What is expected →
Return the listing below in full, with every line exactly as it is.

Listing →

——————————

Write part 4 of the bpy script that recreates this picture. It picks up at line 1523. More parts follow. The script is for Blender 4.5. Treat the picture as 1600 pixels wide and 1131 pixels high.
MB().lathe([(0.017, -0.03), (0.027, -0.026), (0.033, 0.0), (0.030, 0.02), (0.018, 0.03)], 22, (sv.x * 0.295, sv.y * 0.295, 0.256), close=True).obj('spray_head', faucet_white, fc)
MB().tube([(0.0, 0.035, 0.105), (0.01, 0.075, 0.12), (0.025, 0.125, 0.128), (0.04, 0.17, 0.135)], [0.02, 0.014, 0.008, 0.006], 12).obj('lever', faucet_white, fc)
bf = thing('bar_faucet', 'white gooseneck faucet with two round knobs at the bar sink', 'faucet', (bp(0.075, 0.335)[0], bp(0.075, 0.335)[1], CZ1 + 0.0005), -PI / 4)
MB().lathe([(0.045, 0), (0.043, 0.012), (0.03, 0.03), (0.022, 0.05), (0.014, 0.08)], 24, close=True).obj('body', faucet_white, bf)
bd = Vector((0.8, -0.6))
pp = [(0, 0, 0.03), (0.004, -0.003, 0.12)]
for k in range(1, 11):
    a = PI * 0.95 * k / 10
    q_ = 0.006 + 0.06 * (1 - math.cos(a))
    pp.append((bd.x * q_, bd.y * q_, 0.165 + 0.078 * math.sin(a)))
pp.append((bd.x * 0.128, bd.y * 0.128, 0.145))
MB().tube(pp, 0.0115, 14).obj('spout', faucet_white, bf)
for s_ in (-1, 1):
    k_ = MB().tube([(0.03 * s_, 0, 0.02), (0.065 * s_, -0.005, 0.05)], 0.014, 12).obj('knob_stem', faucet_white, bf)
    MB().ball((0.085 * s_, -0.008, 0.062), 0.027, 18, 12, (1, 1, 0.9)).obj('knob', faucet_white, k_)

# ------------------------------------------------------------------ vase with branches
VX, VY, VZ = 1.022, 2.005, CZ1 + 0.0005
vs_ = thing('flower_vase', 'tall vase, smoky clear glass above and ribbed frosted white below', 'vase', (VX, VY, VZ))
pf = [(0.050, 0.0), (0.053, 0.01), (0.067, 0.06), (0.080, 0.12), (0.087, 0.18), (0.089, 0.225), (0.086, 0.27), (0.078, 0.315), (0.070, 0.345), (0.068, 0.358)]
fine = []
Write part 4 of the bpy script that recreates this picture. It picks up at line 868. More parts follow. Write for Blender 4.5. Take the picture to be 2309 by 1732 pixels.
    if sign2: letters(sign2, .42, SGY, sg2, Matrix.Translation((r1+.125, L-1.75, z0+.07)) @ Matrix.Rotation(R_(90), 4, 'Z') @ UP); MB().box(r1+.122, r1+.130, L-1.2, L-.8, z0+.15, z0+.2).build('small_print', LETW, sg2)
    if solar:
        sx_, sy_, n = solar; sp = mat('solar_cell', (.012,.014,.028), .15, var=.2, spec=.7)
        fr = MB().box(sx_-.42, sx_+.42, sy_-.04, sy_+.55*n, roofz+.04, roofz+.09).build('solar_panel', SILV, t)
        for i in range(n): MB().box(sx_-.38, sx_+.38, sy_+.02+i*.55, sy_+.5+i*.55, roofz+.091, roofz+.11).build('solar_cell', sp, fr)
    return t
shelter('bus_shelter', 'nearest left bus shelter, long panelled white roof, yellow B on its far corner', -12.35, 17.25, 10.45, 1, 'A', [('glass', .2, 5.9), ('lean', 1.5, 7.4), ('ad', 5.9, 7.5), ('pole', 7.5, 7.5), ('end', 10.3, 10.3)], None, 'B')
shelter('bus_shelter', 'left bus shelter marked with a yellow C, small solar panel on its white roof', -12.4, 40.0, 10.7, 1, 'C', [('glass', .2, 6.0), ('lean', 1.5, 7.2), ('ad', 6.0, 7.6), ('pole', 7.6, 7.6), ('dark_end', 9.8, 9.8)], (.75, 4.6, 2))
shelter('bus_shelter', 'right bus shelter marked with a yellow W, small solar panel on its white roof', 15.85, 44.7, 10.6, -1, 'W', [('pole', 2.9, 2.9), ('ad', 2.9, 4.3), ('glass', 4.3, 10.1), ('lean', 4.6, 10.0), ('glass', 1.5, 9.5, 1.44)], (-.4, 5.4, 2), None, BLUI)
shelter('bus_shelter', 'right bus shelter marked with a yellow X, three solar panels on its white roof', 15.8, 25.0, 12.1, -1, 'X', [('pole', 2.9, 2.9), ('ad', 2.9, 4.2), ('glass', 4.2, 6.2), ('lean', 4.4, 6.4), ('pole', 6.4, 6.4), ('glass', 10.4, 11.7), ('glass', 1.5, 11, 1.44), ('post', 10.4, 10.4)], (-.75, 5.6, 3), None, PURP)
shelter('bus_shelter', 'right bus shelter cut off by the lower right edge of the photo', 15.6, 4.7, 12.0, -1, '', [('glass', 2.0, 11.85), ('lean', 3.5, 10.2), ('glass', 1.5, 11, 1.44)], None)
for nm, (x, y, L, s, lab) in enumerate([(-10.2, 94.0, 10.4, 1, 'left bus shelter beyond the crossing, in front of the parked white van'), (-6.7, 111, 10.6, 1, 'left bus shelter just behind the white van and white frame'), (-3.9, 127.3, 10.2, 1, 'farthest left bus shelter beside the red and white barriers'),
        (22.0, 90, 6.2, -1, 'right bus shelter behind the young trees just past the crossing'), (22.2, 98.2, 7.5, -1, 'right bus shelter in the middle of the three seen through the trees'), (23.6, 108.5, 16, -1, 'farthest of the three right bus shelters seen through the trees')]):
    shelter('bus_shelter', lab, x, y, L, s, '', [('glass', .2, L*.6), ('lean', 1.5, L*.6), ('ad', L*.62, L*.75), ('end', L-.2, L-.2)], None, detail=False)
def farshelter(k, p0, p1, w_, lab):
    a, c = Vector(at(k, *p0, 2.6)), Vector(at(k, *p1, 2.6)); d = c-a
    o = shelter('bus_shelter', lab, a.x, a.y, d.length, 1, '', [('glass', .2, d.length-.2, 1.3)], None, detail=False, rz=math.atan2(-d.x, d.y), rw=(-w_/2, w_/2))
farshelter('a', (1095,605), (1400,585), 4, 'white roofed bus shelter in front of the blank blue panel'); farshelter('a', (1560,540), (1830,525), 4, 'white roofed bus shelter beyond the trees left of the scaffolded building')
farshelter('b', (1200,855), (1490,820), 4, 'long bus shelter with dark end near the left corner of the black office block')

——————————

Response to this task →
Write part 4 of the bpy script that recreates this picture. It picks up at line 1523. More parts follow. The script is for Blender 4.5. Treat the picture as 1600 pixels wide and 1131 pixels high.
MB().lathe([(0.017, -0.03), (0.027, -0.026), (0.033, 0.0), (0.030, 0.02), (0.018, 0.03)], 22, (sv.x * 0.295, sv.y * 0.295, 0.256), close=True).obj('spray_head', faucet_white, fc)
MB().tube([(0.0, 0.035, 0.105), (0.01, 0.075, 0.12), (0.025, 0.125, 0.128), (0.04, 0.17, 0.135)], [0.02, 0.014, 0.008, 0.006], 12).obj('lever', faucet_white, fc)
bf = thing('bar_faucet', 'white gooseneck faucet with two round knobs at the bar sink', 'faucet', (bp(0.075, 0.335)[0], bp(0.075, 0.335)[1], CZ1 + 0.0005), -PI / 4)
MB().lathe([(0.045, 0), (0.043, 0.012), (0.03, 0.03), (0.022, 0.05), (0.014, 0.08)], 24, close=True).obj('body', faucet_white, bf)
bd = Vector((0.8, -0.6))
pp = [(0, 0, 0.03), (0.004, -0.003, 0.12)]
for k in range(1, 11):
    a = PI * 0.95 * k / 10
    q_ = 0.006 + 0.06 * (1 - math.cos(a))
    pp.append((bd.x * q_, bd.y * q_, 0.165 + 0.078 * math.sin(a)))
pp.append((bd.x * 0.128, bd.y * 0.128, 0.145))
MB().tube(pp, 0.0115, 14).obj('spout', faucet_white, bf)
for s_ in (-1, 1):
    k_ = MB().tube([(0.03 * s_, 0, 0.02), (0.065 * s_, -0.005, 0.05)], 0.014, 12).obj('knob_stem', faucet_white, bf)
    MB().ball((0.085 * s_, -0.008, 0.062), 0.027, 18, 12, (1, 1, 0.9)).obj('knob', faucet_white, k_)

# ------------------------------------------------------------------ vase with branches
VX, VY, VZ = 1.022, 2.005, CZ1 + 0.0005
vs_ = thing('flower_vase', 'tall vase, smoky clear glass above and ribbed frosted white below', 'vase', (VX, VY, VZ))
pf = [(0.050, 0.0), (0.053, 0.01), (0.067, 0.06), (0.080, 0.12), (0.087, 0.18), (0.089, 0.225), (0.086, 0.27), (0.078, 0.315), (0.070, 0.345), (0.068, 0.358)]
fine = []
Write part 4 of the bpy script that recreates this picture. It picks up at line 868. More parts follow. Write for Blender 4.5. Take the picture to be 2309 by 1732 pixels.
    if sign2: letters(sign2, .42, SGY, sg2, Matrix.Translation((r1+.125, L-1.75, z0+.07)) @ Matrix.Rotation(R_(90), 4, 'Z') @ UP); MB().box(r1+.122, r1+.130, L-1.2, L-.8, z0+.15, z0+.2).build('small_print', LETW, sg2)
    if solar:
        sx_, sy_, n = solar; sp = mat('solar_cell', (.012,.014,.028), .15, var=.2, spec=.7)
        fr = MB().box(sx_-.42, sx_+.42, sy_-.04, sy_+.55*n, roofz+.04, roofz+.09).build('solar_panel', SILV, t)
        for i in range(n): MB().box(sx_-.38, sx_+.38, sy_+.02+i*.55, sy_+.5+i*.55, roofz+.091, roofz+.11).build('solar_cell', sp, fr)
    return t
shelter('bus_shelter', 'nearest left bus shelter, long panelled white roof, yellow B on its far corner', -12.35, 17.25, 10.45, 1, 'A', [('glass', .2, 5.9), ('lean', 1.5, 7.4), ('ad', 5.9, 7.5), ('pole', 7.5, 7.5), ('end', 10.3, 10.3)], None, 'B')
shelter('bus_shelter', 'left bus shelter marked with a yellow C, small solar panel on its white roof', -12.4, 40.0, 10.7, 1, 'C', [('glass', .2, 6.0), ('lean', 1.5, 7.2), ('ad', 6.0, 7.6), ('pole', 7.6, 7.6), ('dark_end', 9.8, 9.8)], (.75, 4.6, 2))
shelter('bus_shelter', 'right bus shelter marked with a yellow W, small solar panel on its white roof', 15.85, 44.7, 10.6, -1, 'W', [('pole', 2.9, 2.9), ('ad', 2.9, 4.3), ('glass', 4.3, 10.1), ('lean', 4.6, 10.0), ('glass', 1.5, 9.5, 1.44)], (-.4, 5.4, 2), None, BLUI)
shelter('bus_shelter', 'right bus shelter marked with a yellow X, three solar panels on its white roof', 15.8, 25.0, 12.1, -1, 'X', [('pole', 2.9, 2.9), ('ad', 2.9, 4.2), ('glass', 4.2, 6.2), ('lean', 4.4, 6.4), ('pole', 6.4, 6.4), ('glass', 10.4, 11.7), ('glass', 1.5, 11, 1.44), ('post', 10.4, 10.4)], (-.75, 5.6, 3), None, PURP)
shelter('bus_shelter', 'right bus shelter cut off by the lower right edge of the photo', 15.6, 4.7, 12.0, -1, '', [('glass', 2.0, 11.85), ('lean', 3.5, 10.2), ('glass', 1.5, 11, 1.44)], None)
for nm, (x, y, L, s, lab) in enumerate([(-10.2, 94.0, 10.4, 1, 'left bus shelter beyond the crossing, in front of the parked white van'), (-6.7, 111, 10.6, 1, 'left bus shelter just behind the white van and white frame'), (-3.9, 127.3, 10.2, 1, 'farthest left bus shelter beside the red and white barriers'),
        (22.0, 90, 6.2, -1, 'right bus shelter behind the young trees just past the crossing'), (22.2, 98.2, 7.5, -1, 'right bus shelter in the middle of the three seen through the trees'), (23.6, 108.5, 16, -1, 'farthest of the three right bus shelters seen through the trees')]):
    shelter('bus_shelter', lab, x, y, L, s, '', [('glass', .2, L*.6), ('lean', 1.5, L*.6), ('ad', L*.62, L*.75), ('end', L-.2, L-.2)], None, detail=False)
def farshelter(k, p0, p1, w_, lab):
    a, c = Vector(at(k, *p0, 2.6)), Vector(at(k, *p1, 2.6)); d = c-a
    o = shelter('bus_shelter', lab, a.x, a.y, d.length, 1, '', [('glass', .2, d.length-.2, 1.3)], None, detail=False, rz=math.atan2(-d.x, d.y), rw=(-w_/2, w_/2))
farshelter('a', (1095,605), (1400,585), 4, 'white roofed bus shelter in front of the blank blue panel'); farshelter('a', (1560,540), (1830,525), 4, 'white roofed bus shelter beyond the trees left of the scaffolded building')
farshelter('b', (1200,855), (1490,820), 4, 'long bus shelter with dark end near the left corner of the black office block')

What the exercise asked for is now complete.